[START Available data]

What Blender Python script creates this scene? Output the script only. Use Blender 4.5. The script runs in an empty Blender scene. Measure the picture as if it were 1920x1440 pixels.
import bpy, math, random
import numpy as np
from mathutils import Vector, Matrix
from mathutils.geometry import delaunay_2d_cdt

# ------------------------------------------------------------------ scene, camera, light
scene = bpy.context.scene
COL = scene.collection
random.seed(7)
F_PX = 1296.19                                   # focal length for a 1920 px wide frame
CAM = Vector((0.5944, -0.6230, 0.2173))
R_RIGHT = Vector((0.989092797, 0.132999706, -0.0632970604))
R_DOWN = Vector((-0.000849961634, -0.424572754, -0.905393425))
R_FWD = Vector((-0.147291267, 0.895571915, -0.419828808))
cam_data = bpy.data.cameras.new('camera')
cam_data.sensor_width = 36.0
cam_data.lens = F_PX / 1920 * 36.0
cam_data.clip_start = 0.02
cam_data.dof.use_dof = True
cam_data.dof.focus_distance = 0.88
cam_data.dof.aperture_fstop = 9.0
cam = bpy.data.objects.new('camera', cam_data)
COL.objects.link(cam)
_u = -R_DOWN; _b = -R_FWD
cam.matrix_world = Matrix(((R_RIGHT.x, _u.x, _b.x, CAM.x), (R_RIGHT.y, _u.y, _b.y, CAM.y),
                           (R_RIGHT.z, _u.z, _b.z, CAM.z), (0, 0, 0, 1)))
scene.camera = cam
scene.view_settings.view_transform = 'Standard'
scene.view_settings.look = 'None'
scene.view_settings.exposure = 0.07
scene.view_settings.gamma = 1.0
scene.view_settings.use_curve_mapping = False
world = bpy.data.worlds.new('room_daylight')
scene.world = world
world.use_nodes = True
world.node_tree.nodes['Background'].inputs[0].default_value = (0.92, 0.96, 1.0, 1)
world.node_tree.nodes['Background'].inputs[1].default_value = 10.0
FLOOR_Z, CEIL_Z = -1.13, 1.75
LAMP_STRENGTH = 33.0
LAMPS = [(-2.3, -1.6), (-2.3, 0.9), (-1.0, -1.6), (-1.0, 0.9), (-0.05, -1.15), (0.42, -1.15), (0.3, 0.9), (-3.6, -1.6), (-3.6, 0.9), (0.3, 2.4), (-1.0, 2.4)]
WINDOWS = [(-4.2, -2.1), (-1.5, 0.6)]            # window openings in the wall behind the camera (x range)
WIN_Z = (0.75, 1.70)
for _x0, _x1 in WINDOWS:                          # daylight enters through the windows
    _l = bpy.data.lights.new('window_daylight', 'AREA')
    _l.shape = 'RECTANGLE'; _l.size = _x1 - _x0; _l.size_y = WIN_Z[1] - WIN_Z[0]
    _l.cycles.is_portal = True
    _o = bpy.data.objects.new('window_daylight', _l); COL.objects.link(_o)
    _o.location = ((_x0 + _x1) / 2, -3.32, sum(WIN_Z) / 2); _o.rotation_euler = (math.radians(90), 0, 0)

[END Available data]

Objective.
Output the full listing exactly as it stands.

Solution to this task.
What Blender Python script creates this scene? Output the script only. Use Blender 4.5. The script runs in an empty Blender scene. Measure the picture as if it were 1920x1440 pixels.
import bpy, math, random
import numpy as np
from mathutils import Vector, Matrix
from mathutils.geometry import delaunay_2d_cdt

# ------------------------------------------------------------------ scene, camera, light
scene = bpy.context.scene
COL = scene.collection
random.seed(7)
F_PX = 1296.19                                   # focal length for a 1920 px wide frame
CAM = Vector((0.5944, -0.6230, 0.2173))
R_RIGHT = Vector((0.989092797, 0.132999706, -0.0632970604))
R_DOWN = Vector((-0.000849961634, -0.424572754, -0.905393425))
R_FWD = Vector((-0.147291267, 0.895571915, -0.419828808))
cam_data = bpy.data.cameras.new('camera')
cam_data.sensor_width = 36.0
cam_data.lens = F_PX / 1920 * 36.0
cam_data.clip_start = 0.02
cam_data.dof.use_dof = True
cam_data.dof.focus_distance = 0.88
cam_data.dof.aperture_fstop = 9.0
cam = bpy.data.objects.new('camera', cam_data)
COL.objects.link(cam)
_u = -R_DOWN; _b = -R_FWD
cam.matrix_world = Matrix(((R_RIGHT.x, _u.x, _b.x, CAM.x), (R_RIGHT.y, _u.y, _b.y, CAM.y),
                           (R_RIGHT.z, _u.z, _b.z, CAM.z), (0, 0, 0, 1)))
scene.camera = cam
scene.view_settings.view_transform = 'Standard'
scene.view_settings.look = 'None'
scene.view_settings.exposure = 0.07
scene.view_settings.gamma = 1.0
scene.view_settings.use_curve_mapping = False
world = bpy.data.worlds.new('room_daylight')
scene.world = world
world.use_nodes = True
world.node_tree.nodes['Background'].inputs[0].default_value = (0.92, 0.96, 1.0, 1)
world.node_tree.nodes['Background'].inputs[1].default_value = 10.0
FLOOR_Z, CEIL_Z = -1.13, 1.75
LAMP_STRENGTH = 33.0
LAMPS = [(-2.3, -1.6), (-2.3, 0.9), (-1.0, -1.6), (-1.0, 0.9), (-0.05, -1.15), (0.42, -1.15), (0.3, 0.9), (-3.6, -1.6), (-3.6, 0.9), (0.3, 2.4), (-1.0, 2.4)]
WINDOWS = [(-4.2, -2.1), (-1.5, 0.6)]            # window openings in the wall behind the camera (x range)
WIN_Z = (0.75, 1.70)
for _x0, _x1 in WINDOWS:                          # daylight enters through the windows
    _l = bpy.data.lights.new('window_daylight', 'AREA')
    _l.shape = 'RECTANGLE'; _l.size = _x1 - _x0; _l.size_y = WIN_Z[1] - WIN_Z[0]
    _l.cycles.is_portal = True
    _o = bpy.data.objects.new('window_daylight', _l); COL.objects.link(_o)
    _o.location = ((_x0 + _x1) / 2, -3.32, sum(WIN_Z) / 2); _o.rotation_euler = (math.radians(90), 0, 0)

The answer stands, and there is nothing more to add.